The Burj Dubai is a skyscraper being built in the UAE. Upon completion next year, it will be the tallest manmade structure in the world. (May already be, depending on how far along construction is.)
The Taipei 101 in Taiwan is the previous tallest structure. Apparently, the weight of that building has resulted in increased seismic activity in the ground beneath it. See here and here.
I don’t have a cite for it, but I’ve been told that because of the Taipei 101 seismic activity, there’s a question about what effect the Burj Dubai will have.
One thing that was stressed by a couple of different professors I had was that large reservoirs will cause increased seismic activity, so you have to be extra careful in finding as many faults as possible when designing dams. They also used the Three Gorges Dam as a place where the earthquakes result in inland tsunamis. I can certainly imagine that any small faults located very near the Burj Dubai may have increased activity due to the increased weight. There is still a massive amount of information we don’t know about earthquakes, hell anything subsurface.
Are you telling me that the plot of View to a Kill has a basis in fact? You really could make an earthquake by pumping seawater into faulted rock, and setting off a kiloton or so of ANFO? 'Cos that would be pretty cool.
I don’t doubt that skyscrapers can be built to specs that exceed the ability of their foundations and local strata to provide them adequate support. That some shallow straining and shifting of the ground just beneath would occur comes as no surprise.
But my guess is that the weight of even the heaviest buildings, either gross or tons per foot, would absolutely pale in comparison to that of the crust beneath them and they’d have no effect on movement along those fault systems responsible for the generation of earthquakes.
I believe at least one fault beneath the Taipei 101 was unknown before. Maybe the Burj Dubai will find some?
As for the weight of the Earth’s crust, maybe that’s spread out more? That of the Burj Dubai and Taipei 101 is more concentrated. Similar to an elephant’s foot exerting less pressure per square inch than a deer’s.

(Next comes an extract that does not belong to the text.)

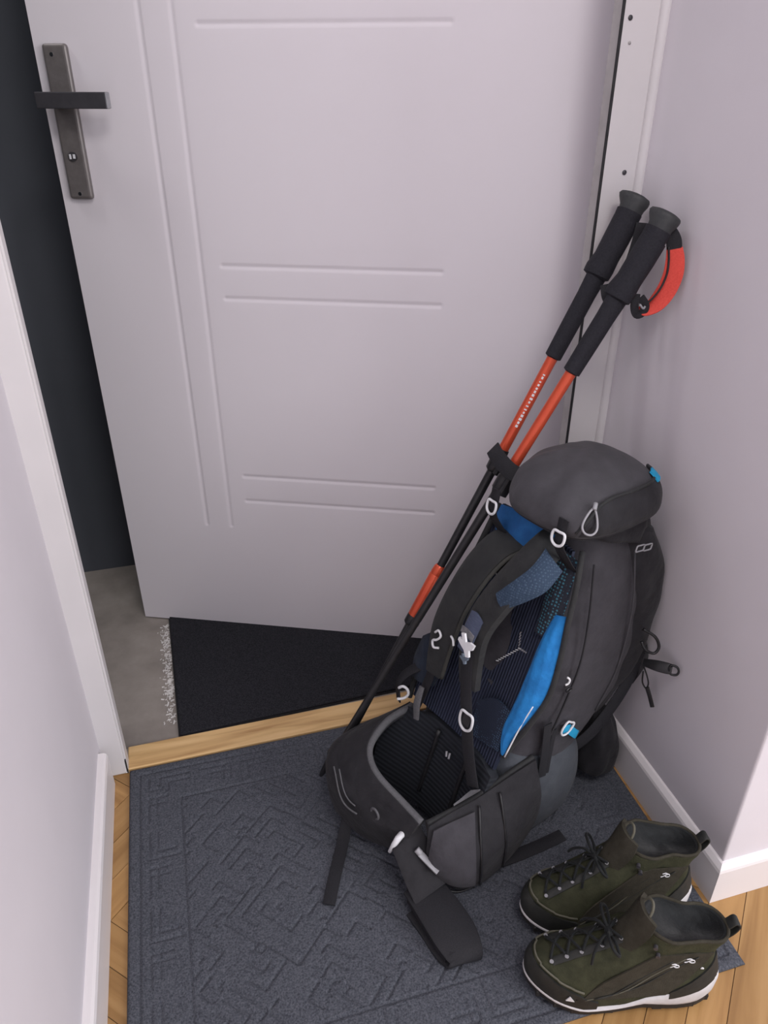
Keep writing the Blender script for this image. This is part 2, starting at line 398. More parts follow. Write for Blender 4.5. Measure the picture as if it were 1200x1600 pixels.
F += [(o, o+3, o+2, o+1), tuple(bot[::-1])+(o, o+1), tuple(top)+(o+2, o+3), tuple(lef)+(o+3, o), tuple(rig[::-1])+(o+1, o+2)]
mobj('leaf', V, F, DOORM, door, smooth=True, auto=40)
# handle set
hp = box('handle_plate', .0195, .0635, -.0125, .0005, .974, 1.219, STEEL, door, bev=.0055)
hl = empty('lever', (0, 0, 0), hp)
COL.objects.unlink(hl); bpy.data.objects.remove(hl)
lv = mobj('lever', *merge(box_geo(.028, .051, -.046, -.0095, 1.124, 1.146), box_geo(.016, .142, -.058, -.044, 1.123, 1.148)), STEEL2, hp, smooth=False)
m_ = lv.modifiers.new('bevel', 'BEVEL'); m_.width = .0015; m_.segments = 2
box('lever_end', .139, .1435, -.0575, -.0445, 1.1235, 1.1475, GREYP, hp, bev=.001)
v, f = tube_geo([(.0415, -.0155, 1.046), (.0415, -.011, 1.046)], .0078, 20); mobj('lock_cylinder', v, f, STEEL2, hp, auto=40)
box('keyhole', .0360, .0392, -.0168, -.0154, 1.042, 1.050, WHITEP, hp); box('keyhole', .0428, .0468, -.0168, -.0154, 1.043, 1.050, WHITEP, hp)
for x, z in ((.0365, 1.203), (.0415, .984)):
    v, f = tube_geo([(x, -.0135, z), (x, -.011, z)], .0032, 14); mobj('screw', v, f, CHROME, hp, auto=40)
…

This is amazing, but even as the Burj Dubai, which will be the world’s tallest building, nears completion, Dubai has announced plans to construct an even taller building! It will tower more than 1 kilometer into the air. Story here.
Excerpt: “With its world’s tallest building nearing completion, Dubai said today it is embarking on an even more ambitious skyscraper: one that will soar more than 1 km into the air. That’s the height of more than 10 American football fields, 13 Airbus A380 superjumbo jets or three of New York’s Chrysler Buildings stacked end-to-end.”
I don’t know about that, but the filling of Lake Mead (the largish pond behind the Hoover Dam) causes a few small earthquakes in the surrounding area as the weight of the water screwed with the tectonic plates.
And now we see that the stalled property market in Dubai will not derail plans for this new tallest building, according to the master developer, Nakheel. Story here.
Bingo. Taiwan is on the ring of fire. Dubai isn’t close to a major plate boundary. I seriously doubt if it will cause an earthquake. (Unless it holds it breath until it turns blue, in which case all bets are off.)
Hanging some numbers on it, the Wiki article estimates the completed weight of the tower at around 922,000 tons. That is about 1.1 million cubic yards of water, or roughly equivalent to a reservoir about 30 yards deep by 215 yards in diameter. The Three Gorges reservoir contains about 51 billion cubic yards of water spread over 244 square miles. A whole different league.
I think the whole thing is kinda funny. Architects get all damp and fluttery over it, but from a money and utility angle it just doesn’t pencil out. Rather odd and very Freudian.
Very, if you ask me. What is their obsession with absurdly giant buildings now? After 9/11, anything taller than a Motel-6 is a target as far as I’m concerned. People will spend their lives obsessing about how to bring these buildings down.